Looking at the “Welcome Tour gameplay” video, this isn’t even close to what Astrobot did. It is a Hub in which you get told what those features are with minigames for that specific feature.
My point is: If the only point is to advertise the functionality of the console, charging any sort of money for it is not productive for what it should be achieving. You want people to learn how to use your console and then charge money for it will do the exact opposite. People won’t buy it because there is no benefit to actually buying it.
Any other game would teach you how to play it anyway.
If It’s as good as astrobot then I don’t think 10bucks is all that crazy either.

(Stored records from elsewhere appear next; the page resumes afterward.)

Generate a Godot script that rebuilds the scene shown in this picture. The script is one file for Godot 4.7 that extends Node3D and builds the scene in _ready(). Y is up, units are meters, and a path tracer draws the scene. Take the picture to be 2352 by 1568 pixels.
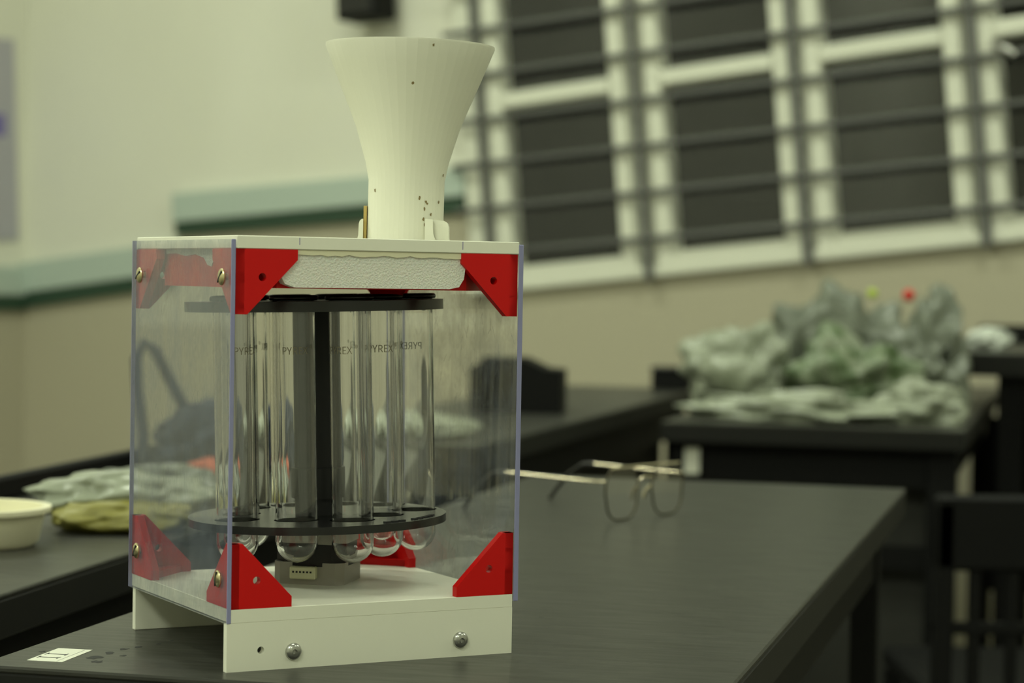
extends Node3D
# A test-tube dispenser on a lab table at night, in front of a grilled window wall.

const YAW := 0.48983            # how far the dispenser is turned on the table
const DEV := Vector3(-0.14746, 0.75, -1.22168)   # its front left foot on the table top
const TURN := -0.2431           # how far the rows of desks are turned in the room
const WALL_AT := Vector3(0, 0, -5.6)
const WALL_YAW := -PI / 6.0     # the window wall
const TILT := 0.103             # window and rails slope this much on their wall
const WIN := Vector2(0.013, 1.009)

var M := {}
var rng := RandomNumberGenerator.new()
var used := {}


func _ready() -> void:
	rng.seed = 11
	# ---------------------------------------------------------------- camera
	var cam := Camera3D.new()
	cam.name = "camera"
	var pitch := 0.027745814
	var roll := 0.016722539
	var cp := cos(pitch)
	var sp := sin(pitch)
	var cr := cos(roll)
	var sr := sin(roll)
	var r0 := Vector3(cr, -sr * cp, sr * sp)
	var r1 := Vector3(sr, cr * cp, -cr * sp)
	var r2 := Vector3(0, sp, cp)
	cam.transform = Transform3D(Basis(Vector3(r0.x, -r0.y, -r0.z), Vector3(-r1.x, r1.y, r1.z), Vector3(-r2.x, r2.y, r2.z)), Vector3(0, 0.9633, 0))
	cam.near = 0.05
	cam.far = 60.0
	cam.fov = rad_to_deg(2.0 * atan(1568.0 / 2.0 / 5274.0))
	var lens := CameraAttributesPhysical.new()
	lens.frustum_focal_length = 80.73
	lens.frustum_focus_distance = 1.29
	lens.frustum_near = 0.05
	lens.frustum_far = 60.0
	lens.exposure_aperture = 8.2
	cam.attributes = lens
	add_child(cam)
	cam.current = true
	# ---------------------------------------------------------------- night sky and exposure
	var world := WorldEnvironment.new()
	world.name = "environment"
	var env := Environment.new()
	env.background_mode = Environment.BG_COLOR
	env.background_color = Color(0.03, 0.033, 0.03)
	env.tonemap_mode = Environment.TONE_MAPPER_LINEAR
	env.tonemap_exposure = 0.98
	env.sdfgi_enabled = true
	env.ssao_enabled = true
	env.ssil_enabled = true
	world.environment = env
	add_child(world)
	materials()
	# ---------------------------------------------------------------- ceiling lamps (out of the picture, above)
	for spot in [[-0.2, 6.6, 7.5], [2.6, 6.6, 5.0], [5.2, 6.6, 3.2], [-0.2, 3.7, 4.2], [2.4, 3.7, 1.3], [5.2, 3.7, 1.0], [-0.2, 1.4, 2.6], [2.2, 1.4, 2.6], [4.6, 1.4, 2.6]]:
		ceiling_lamp(spot[0], spot[1], spot[2])
	room()
	windows()
	furniture()
	dispenser()
	tubes()
	glasses()
	clutter()


# ==================================================================== materials
func mat(color: Color, rough := 0.6, metal := 0.0, spec := 0.5) -> StandardMaterial3D:
	var m := StandardMaterial3D.new()
	m.albedo_color = color
	m.roughness = rough
	m.metallic = metal
	m.metallic_specular = spec
	return m


func noise_tex(freq: float, octaves := 3, size := 256, kind := FastNoiseLite.TYPE_SIMPLEX_SMOOTH, ramp: Gradient = null, sd := 3) -> NoiseTexture2D:
	var n := FastNoiseLite.new()
	n.seed = sd
	n.noise_type = kind
	n.frequency = freq
	n.fractal_octaves = octaves
	var t := NoiseTexture2D.new()
	t.width = size
	t.height = size
	t.seamless = true
	t.noise = n
	if ramp:
		t.color_ramp = ramp
	return t


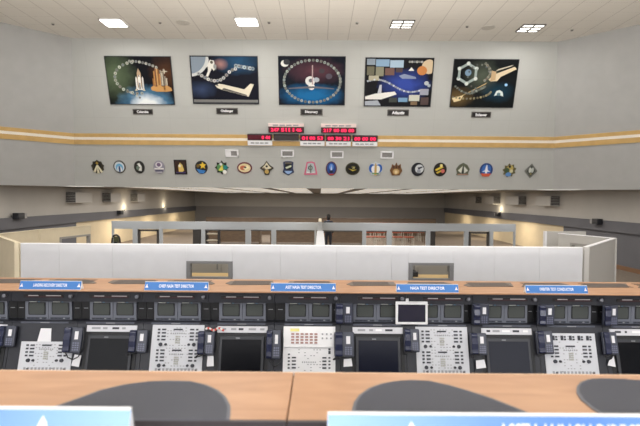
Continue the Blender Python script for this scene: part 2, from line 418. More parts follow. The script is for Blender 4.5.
P3 = dots(lambda t:(.01+.86*math.cos(2*PI*t),-.02+.88*math.sin(2*PI*t)),46,.062,(176,186,178)) + [(circ(-.82,.72,.12,.14,12),(220,220,214)),(circ(-.76,.78,.1,.12,12),(20,24,34)),
      (rect(.0,.035,-.15,.66),(176,150,150)),([(-.72,-.3),(-.1,-.22),(.12,-.22),(.68,-.3),(.68,-.34),(.06,-.3),(-.7,-.34)],(90,92,100)),
      (circ(-.05,-.0,.15,.2,14),(222,222,218)),(circ(.14,.05,.09,.1,12),(176,182,190)),(circ(-.01,-.24,.1,.14,12),(230,228,222)),(circ(-.03,.02,.07,.08,10),(96,96,104)),
      (circ(.3,.42,.09,.1,10),(52,40,50)),(circ(.52,.2,.1,.12,10),(70,60,76)),(circ(.52,.2,.06,.07,10),(120,104,120))]
P4 = [(rect(-.97,-.72,.72,.97),(126,138,150)),(rect(-.7,-.3,.66,.95),(120,150,176)),(rect(-.28,.12,.62,.92),(150,172,190)),(rect(-.96,-.74,.3,.66),(96,92,70)),(rect(-.7,-.46,.26,.64),(120,118,96)),
      (rect(-.9,-.6,.08,.28),(166,160,136)),(rect(-.42,-.14,.3,.6),(96,64,54)),(rect(-.1,.1,.42,.6),(60,40,38)),(circ(.88,.66,.22,.3,16),(206,184,150)),(circ(.68,.5,.15,.19,14),(190,120,56)),
      ([(-.99,-.6),(-.7,-.48),(-.1,-.38),(-.04,-.5),(-.5,-.72),(-.99,-.72)],(222,220,214)),([(-.62,-.46),(-.56,-.1),(-.5,-.1),(-.5,-.44)],(176,178,186)),([(-.99,-.8),(-.6,-.76),(-.5,-.98),(-.99,-.98)],(160,166,176)),
      (rect(-.26,-.02,-.84,-.64),(44,50,44)),(rect(.02,.3,-.82,-.64),(110,150,184)),(rect(.34,.66,-.78,-.52),(196,196,182)),(rect(.66,.92,-.52,-.26),(150,152,166)),(rect(.7,.94,-.94,-.62),(72,52,50)),(rect(.4,.6,-.95,-.8),(120,96,66)),
      (sc([(star(0,0,1,.5,3),WH)],.1,.36,.54)[0][0],(214,214,210)),([(.0,.28),(.16,.36),(.5,.24),(.52,.16),(.1,.16)],(120,132,160)),(circ(.84,-.02,.07,.09,10),(180,186,190)),(circ(.92,-.12,.05,.07,10),(160,170,180))] + \
     dots(lambda t:(-.92+1.62*t,-.02+.18*math.sin(2*PI*t*.9+.4)-.25*t),26,.045,(206,214,226)) + dots(lambda t:(.3+.36*t,.86),6,.05,(190,190,184))
def hexring(cx, cy, r, c):
    out = []
    for k in range(6):
        a = PI/6+k*PI/3; b = a+PI/3
        out.append(([(cx+r*math.cos(a)*.82,cy+r*math.sin(a)*1.12),(cx+r*math.cos(b)*.82,cy+r*math.sin(b)*1.12),(cx+.74*r*math.cos(b)*.82,cy+.74*r*math.sin(b)*1.12),(cx+.74*r*math.cos(a)*.82,cy+.74*r*math.sin(a)*1.12)],c))
        out.append((circ(cx+r*.9*math.cos(a)*.82,cy+r*.9*math.sin(a)*1.12,.06,.08,10),(214,220,214)))
    return out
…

… is not in agreement with
If the only point is to advertise the functionality of the console, charging any sort of money for it is not productive for what it should be achieving
Astrobot is actually a fully-fledged standalone game, in which the PS5’s features are seamlessly baked into the core of the gameplay, rather than the core of the game being just the PS5 functionalities. The only other game I could think of and one you could compare it to more accurately is Tearaway (back when it was a PS Vita exclusive), because that was also a game that made use of every core functionality the console for that game had to offer.
The Welcome Tour is literally just PS Vita’s Welcome Park but with a few more mini games, the latter of which is free.